As with Return of the Dragon Gods, the other gameplay mechanics had a very limited impact on our games. The lone exception was a Chaos Ascension that put a Monk of the Pristine Lotus onto my field. Despite discarding my entire hand, I still drew an all Creation hand, and had to take the 4 Veilstones.

For the first time ever, this actually ended up saving me, as I was able to fuel a massive defense that left me alive at 1 life while Phil succumbed to my Creations and the 7 damage caused by Callahan’s death. So major props to the designers for adding cards to the game that make what felt like a backbreaking setback into a viable move.

Godsforge Expansions Review

Godsforge expansions

The Meeples’ overall first impression was that the new expansions are powerful. There are very few duds within these new spells and creations, particularly compared to the core deck, which has a lot of mediocre, overcosted cards that frequently rot in hands or get discarded.

We’d even go so far as to say the new cards make everything so unbalanced it actually acts a balancing mechanism – which is honestly how a slug it out duel between a group of desperate, power hungry wizards should feel.

It’s no longer about whose crafted rock sphinxes and trinkets let you scrape together the most small advantages – calling forth Armageddon itself is fair game if it means getting what you want. Nothing feels off-limits, and that in turn makes preparation and reading your opponents super important from turn to turn.

Veilstones are also infinitely more important with the expansions in play. They’re all over the costs for spells, Creations, and abilities, so securing an early stockpile is huge. To say nothing of some of the spells that let you just dump a pile of Veilstones into them for extra damage to strike a killing blow.
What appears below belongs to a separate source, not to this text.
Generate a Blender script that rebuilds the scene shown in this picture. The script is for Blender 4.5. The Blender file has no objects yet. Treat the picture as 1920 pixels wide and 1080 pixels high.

Games also start on much more even footing than they used to with the optional “Draw 10, Keep 4” rule. Everyone gets to look at 10 cards, construct an opening hand of 4 from them, and shuffles the rest back into the deck. These choices can also be agonizing, as you’ll often be presented with several powerful cards and strategies to choose from.

Finally, I love that the expansions open gameplay up to 6 players. This is the type of game that feeds on chaos, and the best way to add more of that in is by getting more of your friends around the table! Since turns take place at the same time, this also doesn’t slow gameplay much compared to a 4-player game, which is a major plus.

There’s also a solo Godsforge variant, which is a great way to either pass a quiet afternoon or get in some practice against cards and strategies you struggle with during regular games. Either way, this is also a neat option for expanding this game’s utility, even if I personally don’t see myself using it a lot.

Overall, I think the expansions do an excellent job of removing the staleness the core game can find itself with over time, adding just enough strategy to keep you on your toes while still being light enough I can lose track of 3 hours engaging my fellow wizards in mortal combat.

In fact, we did exactly that on a stream!

If you liked the base game, Return of the Dragon Gods and Twilight of the Great Houses are a must pick-up. If you haven’t tried Godsforge just yet, give the base game a try before going all-in – though if your group likes chaotic, competitive games, this is a safe and inexpensive one to invest in the expansions for from the jump.